Additionally, said Mileham, one of the successful bidders had been associated with alleged corruption in Lebanon.

“Would you support a comprehensive investigation by this parliament into this programme, and if not, why not?” he asked.

Mabuza responded by saying: “We must be ready as a nation to fight it [corruption], and if these allegations are something that we can believe, I think we should take the necessary measures and consult the relevant institutions about these allegations.”

Mabuza said that, for now, these were merely allegations and suggested that law- enforcement institutions be approached so that the allegations could be probed further.

The Sunday Times reported previously that a company which has corruption fighter and anti-apartheid activist Lord Peter Hain on its board launched a court challenge to the department of mineral resources & energy's recent appointment of preferred bidders for emergency power generation.

According to the report, DNG Power Holdings alleges the appointment involved undue influence by department officials and “underhanded and corruptive activity” by people connected to Mantashe.

DNG was reportedly one of the failed bidders in the 2,000MW Risk Mitigation Independent Power Producer Procurement Programme (RMIPPPP), which the department launched last year to add urgently needed short-term capacity to the grid in the next 18 to 24 months to mitigate SA's electricity crisis.

Mantashe reportedly announced the results of the programme on March 18, awarding more than 60% of the capacity to Karpowership, a Turkish company that owns and runs gas-fired generators on ships.

Earlier Mabuza told parliament that the government fully understood the growing calls for Eskom’s tariffs to be kept at a reasonable level of affordability, especially for poor and marginalised communities.

In a follow-up question, Mileham asked about government’s efforts to alleviate the electricity supply constraints and the envisaged affect of the 20-year agreement that will be concluded with the success of bidders of the Risk Mitigation Power Procurement Programme on electricity tariffs over the medium-term expenditure framework.

Mabuza said: “The estimated tariff increase is subject to assessment and decisions by the National Energy Regulator of SA. All of us should protect the operational independence of the regulator, but still require of it to apply appropriate tariff mechanisms in the determination of tariffs associated with the type of power that is required to balance the system over the medium-term expenditure framework.”

He said the department of mineral resources & energy and energy advised that, if based on weighted average cost per unit of about R1.57 per kilowatt hour from the preferred bidder projects, the additional 1,995 megawatts of capacity may result in electricity tariff increase of 3%-5%.

In this instance, the government will await the decision of the regulator.

“It must be noted that the cost includes both capacity and energy as per the requirements of Eskom system operator.
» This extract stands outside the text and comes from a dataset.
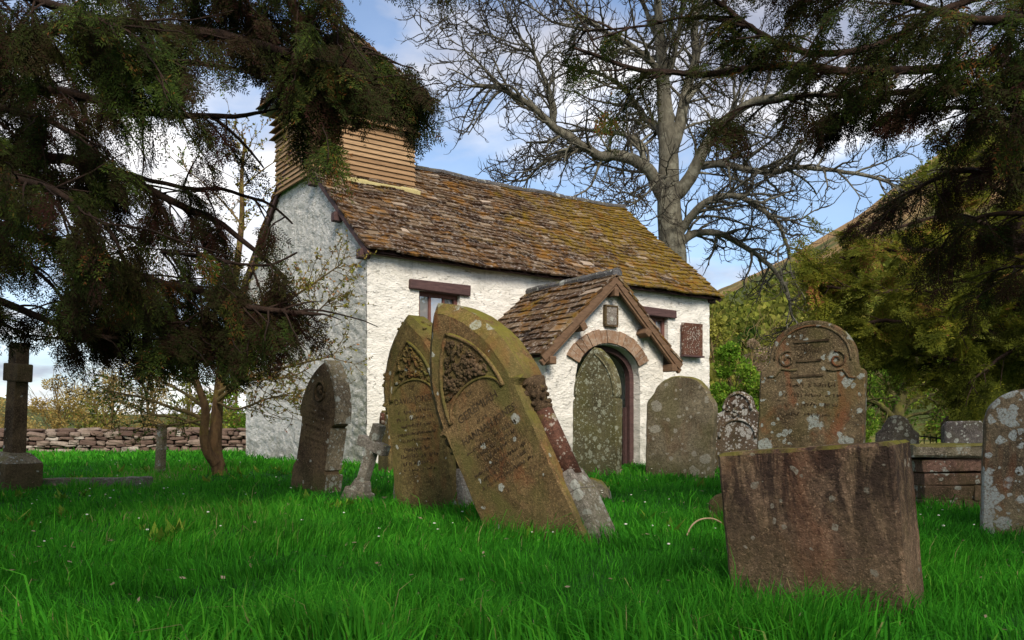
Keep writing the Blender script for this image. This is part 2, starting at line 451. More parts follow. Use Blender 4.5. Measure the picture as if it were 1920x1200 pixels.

The nature of electricity supply constraints calls for increased generation capacity across different supply options to alleviate the current electricity demand and supply gap,” he said.
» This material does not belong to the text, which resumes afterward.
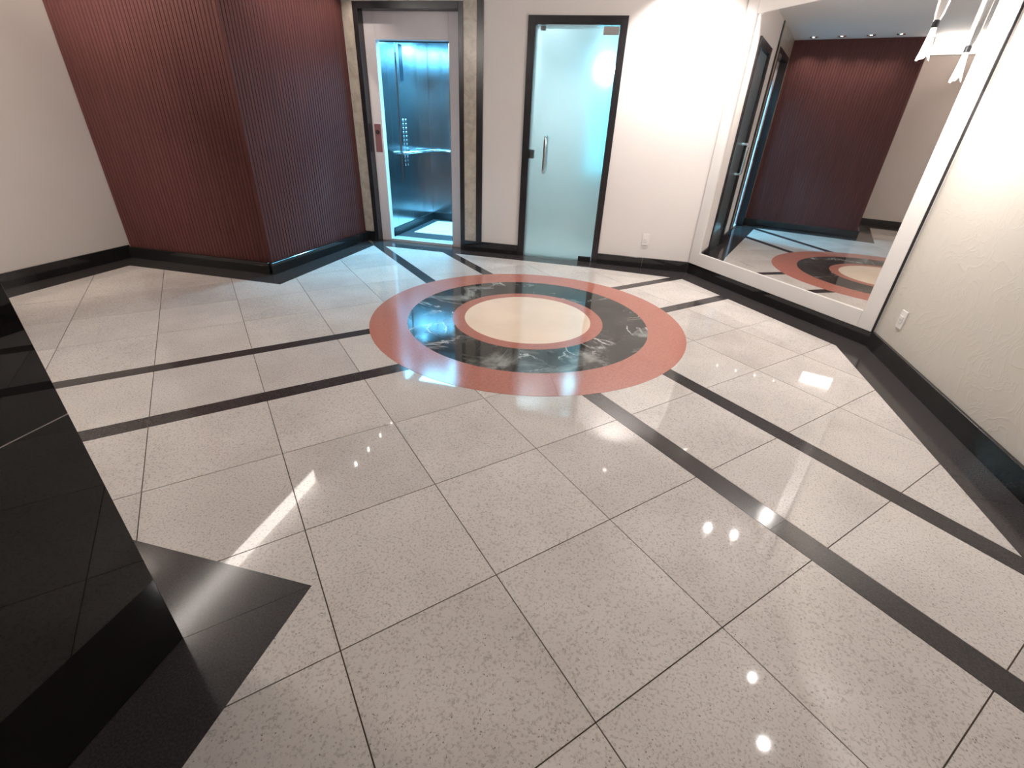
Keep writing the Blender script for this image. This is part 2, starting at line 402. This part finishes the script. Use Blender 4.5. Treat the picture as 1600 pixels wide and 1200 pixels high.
# ------------------------------------------------------------------ baseboards
BH = .11
def baseboard(name, p0, p1, nrm, label, seg=.62, th=.02, h=BH, mat='black'):
    p0 = Vector(p0); p1 = Vector(p1); nrm = Vector(nrm).normalized(); L = (p1 - p0).length; d = (p1 - p0) / L
    k = max(1, round(L / seg)); root = empty(name, (p0.x, p0.y, 0)); tag(root, label, kind='structure')
    for i in range(k):
        a = p0 + d * (L * i / k + .0006); b = p0 + d * (L * (i + 1) / k - .0006)
        bm = bmesh.new(); prism(bm, [tuple(a), tuple(b), tuple(b + nrm * th), tuple(a + nrm * th)], 0.0006, h)
        e = [x for x in bm.edges if all(abs(v.co.z - h) < 1e-5 for v in x.verts)]
        bmesh.ops.bevel(bm, geom=e, offset=.002, segments=1, affect='EDGES')
        link('board', bm, mat, root)
baseboard('baseboard_back_left', (-2.365, YB), (-2.245, YB), (0, -1), 'short black granite baseboard left of the elevator')
baseboard('baseboard_back_centre', (-1.122, YB), (-.503, YB), (0, -1), 'black granite baseboard between elevator and glass door')
baseboard('baseboard_back_right', (.389, YB), (1.352 - .012, YB), (0, -1), 'black granite baseboard right of the glass door', .5)
baseboard('baseboard_angled', MA, MB_, MN, 'black granite baseboard under the mirror', .8, h=.108)
baseboard('baseboard_right', (rx(.285), .285), (rx(REAR), REAR), (-1, .02), 'black granite baseboard below the textured wall', .62, h=.115)
baseboard('baseboard_left', (XL, YW - .02), (XL, REAR), (1, 0), 'black granite baseboard below the left wall', .8, h=.118)
baseboard('baseboard_panel_front', (XL, YW - .022), (-2.452, YW - .022), (0, -1), 'black granite baseboard below the front paneling', .8, h=.105)
baseboard('baseboard_panel_side', (-2.43, YW - .04), (-2.343, YB), (1, -.05), 'black granite baseboard below the paneling facing the lobby', .8, h=.105)

# ------------------------------------------------------------------ wood paneling (slatted box)
wp = empty('wood_paneling', (-3.2, YW, 0)); tag(wp, 'red brown vertical slat paneling around the projecting corner', 'wood paneling')
bm = bmesh.new(); prism(bm, [(XL, YW), (-2.45, YW), (wx(YB), YB), (XL, YB)], .0, BAY); link('panel_backing', bm, 'woodback', wp)
PITCH = .0354
def slat_mesh(h, name):
    bm = bmesh.new(); wd = PITCH - .0035; t = .007; c = .003
    poly = [(-wd / 2, 0), (wd / 2, 0), (wd / 2, -t + c), (wd / 2 - c, -t), (-wd / 2 + c, -t), (-wd / 2, -t + c)]
    prism(bm, poly, 0, h); bmesh.ops.recalc_face_normals(bm, faces=bm.faces)
    me = bpy.data.meshes.new(name); bm.to_mesh(me); bm.free(); me.materials.append(M['wood']); return me
sf = slat_mesh(BAY - .106, 'front_slat'); ss = slat_mesh(CEIL - .106, 'side_slat')
n = int((-2.45 - XL) / PITCH)
for i in range(n):
    o = bpy.data.objects.new('slat', sf); COL.objects.link(o); place(o, (-2.45 - PITCH * (i + .45), YW, .105), wp)
Ls = math.hypot(wx(YB) + 2.45, YB - YW); ang = math.atan2(YB - YW, wx(YB) + 2.45)
for i in range(int(Ls / PITCH)):
    s = PITCH * (i + .45)
    o = bpy.data.objects.new('slat', ss); COL.objects.link(o); place(o, (-2.45 + s * math.cos(ang), YW + s * math.sin(ang), .105), wp); o.rotation_euler.z = ang

# ------------------------------------------------------------------ elevator surround
es = empty('elevator_surround', (-1.65, YB, 0)); tag(es, 'beige marble and black granite bands framing the elevator', 'door surround')
FY = YB - .008
boxo('marble_band', -2.352, -2.2455, FY, YB, BH, CEIL, 'beige', es)
boxo('marble_band', -1.1215, -.9905, FY, YB, BH, CEIL, 'beige', es)
boxo('marble_band', -2.2455, -1.1215, FY, YB, 2.250, CEIL, 'beige', es)
boxo('granite_band', -.990, -.925, FY - .004, YB, BH, CEIL, 'doorframe', es)
boxo('granite_jamb', -2.245, -2.195, FY - .006, 1.955, 0, 2.249, 'doorframe', es, .0015)
boxo('granite_jamb', -1.171, -1.122, FY - .006, 1.955, 0, 2.249, 'doorframe', es, .0015)
boxo('granite_lintel', -2.1945, -1.1715, FY - .006, 1.955, 2.192, 2.249, 'doorframe', es, .0015)

# ------------------------------------------------------------------ elevator
el = empty('elevator', (-1.65, 1.95, 0)); tag(el, 'open elevator with white steel frame and blue lit steel car', 'elevator')
EY = 1.945; OX0, OX1, OZ = -2.078, -1.300, 1.965
fr = boxo('door_frame', -2.195, OX0, EY, EY + .075, 0, 2.192, 'steelwhite', el, .002)
boxo('frame_post', OX1, -1.171, EY, EY + .075, 0, 2.192, 'steelwhite', fr, .002)
boxo('frame_header', OX0 + .0005, OX1 - .0005, EY, EY + .075, OZ, 2.192, 'steelwhite', fr, .002)
boxo('header_track', OX0, OX1, EY + .076, EY + .10, OZ - .008, OZ + .06, 'darkmetal', el)
boxo('sill', OX0, OX1, EY - .02, EY + .13, 0.0006, .030, 'alu', el, .002)
for k in range(2): boxo('sill_groove', OX0 + .005, OX1 - .005, EY + .03 + .045 * k, EY + .042 + .045 * k, .029, .0312, 'darkmetal', el)
CX0, CX1, CY0, CY1, CZ = -2.10, -1.05, 2.05, 3.34, 2.12
boxo('sliding_door', -1.335, -1.325 + .35, EY + .08, EY + .11, .03, OZ, 'steel', el)
boxo('car_floor', CX0, CX1, CY0 - .02, CY1, -.03, .024, 'carfloor', el)
boxo('floor_panel', CX0 + .12, CX1 - .12, CY0 + .33, CY1 - .13, .024, .028, 'carmat', el)
# left wall as separate steel sheets
yy = [CY0, CY0 + .16, CY0 + .60, CY0 + .94, CY1]
for a, b in zip(yy, yy[1:]): boxo('wall_sheet', CX0 - .02, CX0, a + .002, b - .002, .024, CZ, 'steel', el, .001)
xx = [CX0, CX0 + .36, CX0 + .70, CX1]
for a, b in zip(xx, xx[1:]): boxo('wall_sheet', a + .002, b - .002, CY1, CY1 + .02, .024, CZ, 'steel', el, .001)
boxo('wall_sheet', CX1, CX1 + .02, CY0, CY1, .024, CZ, 'steel', el)
boxo('front_return', CX0 - .02, OX0 - .01, EY + .08, CY0, .024, CZ, 'steel', el)
boxo('front_return', OX1 + .36, CX1 + .02, EY + .08, CY0, .024, CZ, 'steel', el)
boxo('front_return', OX0 - .02, CX1, EY + .10, CY0, OZ, CZ, 'steel', el)
boxo('car_ceiling', CX0, CX1, CY0 - .02, CY1, CZ, CZ + .03, 'steelwhite', el)
boxo('skirting', CX0, CX0 + .012, CY0 + .02, CY1, .024, .12, 'darkmetal', el)
boxo('skirting', CX0 + .012, CX1, CY1 - .012, CY1, .024, .12, 'darkmetal', el)
o = boxo('car_fill_panel', CX0 + .10, CX1 - .10, CY0 + .05, CY0 + .52, CZ - .018, CZ - .001, 'carfill', el); o['label'] = 'added blue fill panel under the car ceiling'  # glowing panel added to brighten the car and the floor before it
bm = bmesh.new(); lathe(bm, [(.0, CZ - .032), (.07, CZ - .032), (.085, CZ - .026), (.087, CZ - .017)], -1.62, 2.88, 28); o = link('ceiling_lamp', bm, 'cyanlamp', el); o['label'] = 'glowing blue ceiling lamp'
L = bpy.data.lights.new('car_light', 'SPOT'); L.spot_size = math.radians(125); L.spot_blend = .35; L.energy = 210; L.color = CYAN; L.shadow_soft_size = .06
lo = bpy.data.objects.new('car_light', L); COL.objects.link(lo); place(lo, (-1.62, 2.88, CZ - .10), el)
HZ = .93
bm = bmesh.new(); tube(bm, [(CX0 + .06, CY0 + .30, HZ), (CX0 + .06, CY1 - .08, HZ), (CX0 + .075, CY1 - .062, HZ), (CX0 + .10, CY1 - .06, HZ), (CX1 - .06, CY1 - .06, HZ)], .013)
hr = link('handrail', bm, 'chrome', el, smooth=True)
for (x, y, dx, dy) in ((CX0, CY0 + .36, 1, 0), (CX0, CY1 - .25, 1, 0), (CX0 + .30, CY1, 0, -1), (CX1 - .25, CY1, 0, -1)):
    bm = bmesh.new(); tube(bm, [(x, y, HZ - .01), (x + dx * .06, y + dy * .06, HZ - .01)], .009); link('rail_bracket', bm, 'chrome', hr)
# control panel on the left car wall
cp = boxo('control_panel', CX0, CX0 + .010, 2.42, 2.86, .62, 2.06, 'steel', el, .001)
boxo('display', CX0 + .010, CX0 + .014, 2.48, 2.575, 1.66, 2.0, 'darkglass', cp); boxo('display_rim', CX0 + .009, CX0 + .0125, 2.465, 2.59, 1.60, 2.015, 'chrome', cp)
for c in range(2):
    for r in range(12):
        bm = bmesh.new(); y, z = 2.505 + c * .075, .80 + r * .043
        tube(bm, [(CX0 + .009, y, z), (CX0 + .0165, y, z)], .014, 12); link('button', bm, 'chrome', cp)
# call plate on the frame
pl = boxo('call_plate', -2.172, -2.098, EY - .006, EY, .955, 1.225, 'plate', el, .002)
bm = bmesh.new(); tube(bm, [(-2.135, EY - .006, 1.15), (-2.135, EY - .014, 1.15)], .020, 20); b1 = link('call_button', bm, 'darkmetal', pl)
bm = bmesh.new(); tube(bm, [(-2.135, EY - .014, 1.15), (-2.135, EY - .017, 1.15)], .010, 16); link('button_light', bm, 'chrome', b1)

# ------------------------------------------------------------------ glass door
dr = empty('door_1', (-.05, YB, 0)); tag(dr, 'frosted glass door in a black stone frame', 'door', kind='structure')
boxo('frame_post', -.503, -.432, FY - .008, 1.95, 0, 2.15, 'doorframe', dr, .0015)
boxo('frame_post', .323, .389, FY - .008, 1.95, 0, 2.15, 'doorframe', dr, .0015)
boxo('frame_header', -.4315, .3225, FY - .008, 1.95, 2.083, 2.15, 'doorframe', dr, .0015)
gl = boxo('glass_leaf', -.427, .318, 1.872, 1.882, .006, 2.074, 'frost', dr, .001)
boxo('hinge_patch', .18, .317, 1.862, 1.892, 2.012, 2.076, 'chrome', gl, .002)
boxo('hinge_patch', .18, .317, 1.862, 1.892, .004, .055, 'darkmetal', gl, .002)
boxo('lock_box', -.431, -.385, 1.883, 1.91, .99, 1.07, 'darkmetal', gl, .003)
boxo('door_stop', -.39, -.345, 1.884, 1.90, 2.045, 2.078, 'darkmetal', dr)
bm = bmesh.new(); hx = -.266
tube(bm, [(hx, 1.872, 1.195), (hx, 1.820, 1.197), (hx, 1.806, 1.185), (hx, 1.803, 1.165), (hx, 1.803, .90), (hx, 1.806, .88), (hx, 1.820, .868), (hx, 1.872, .87)], .013, 12)
link('pull_handle', bm, 'chrome', gl, smooth=True)
bm = bmesh.new()
tube(bm, [(hx, 1.882, 1.195), (hx, 1.935, 1.197), (hx, 1.948, 1.185), (hx, 1.951, 1.165), (hx, 1.951, .90), (hx, 1.948, .88), (hx, 1.935, .868), (hx, 1.882, .87)], .013, 12)
link('pull_handle', bm, 'chrome', gl, smooth=True)
# room behind the glass door
bm = bmesh.new()
box(bm, -.80, -.74, 1.98, 3.9, 0, 2.5); box(bm, .60, .66, 1.98, 3.9, 0, 2.5); box(bm, -.8, .66, 3.9, 3.96, 0, 2.5); box(bm, -.8, .66, 1.98, 3.96, 2.5, 2.55); box(bm, .03, .60, 2.95, 3.0, 0, 2.5)
tag(link('wall_inner_hall', bm, 'wall'), 'pale walls of the small hall behind the frosted door', kind='structure')
tag(boxo('floor_inner_hall', -.8, .66, 1.95, 3.9, -.06, -.002, 'tile'), 'pale stone floor of the hall behind the glass door', kind='structure')
DOWN.append((-.42, 2.9, 2.5, -.3, 2.7, 0, 26, 150, 'added bluish fill lamp in the hall behind the frosted door'))  # unseen lamp added to brighten the frosted glass from behind
gb = empty('globe_lamp', (.22, 2.30, 1.80)); tag(gb, 'bright bluish lamp glowing blurred through the frosted glass door', 'lamp')
bm = bmesh.new(); bmesh.ops.create_uvsphere(bm, u_segments=24, v_segments=14, radius=.085); bmesh.ops.translate(bm, verts=bm.verts, vec=(.22, 2.30, 1.80)); link('globe', bm, 'cyanglobe', gb, smooth=True)
tag(boxo('cyan_fill_panel', .04, .585, 2.91, 2.9495, .80, 1.97, 'cyanfill'), 'added cyan glow panel blurred behind the right half of the frosted door', 'added glow')  # added glowing surface standing in for the cyan light behind the glass
bm = bmesh.new(); tube(bm, [(.22, 2.30, 1.88), (.22, 2.30, 2.5)], .006); link('stem', bm, 'chrome', gb)
bm = bmesh.new(); lathe(bm, [(.05, 2.5), (.05, 2.48), (.008, 2.465)], .22, 2.30, 20); link('canopy', bm, 'chrome', gb)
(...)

Mabuza said the 20-year commitment seeks to, among others, ensure reasonable electricity unit cost while taking into account the nature of electricity supply constraints.

“Basing the risk-mitigation independent power producer procurement on a 20-year power purchase agreement will ensure that the projects around this additional capacity remain sustainable.

“This means that costs are covered, while guaranteeing capacity that is available to generate electricity whenever a dispatch instruction has been activated. In this context, our generation capacity should be such that there is available energy to be reliably supplied whenever there are projected shortages in the system.” 

He said the need to attract long-term investments in power generation is key to ensuring the security of energy supply while also realising expected returns from such investments by the private sector.

He added that initiatives emphasise the government’s commitment to ensuring energy security from a wide range of energy sources and technologies in line with the Integrated Resource Plan of 2019. In the medium to long-term, the reduction of expensive, diesel-fired electricity generation is achieved.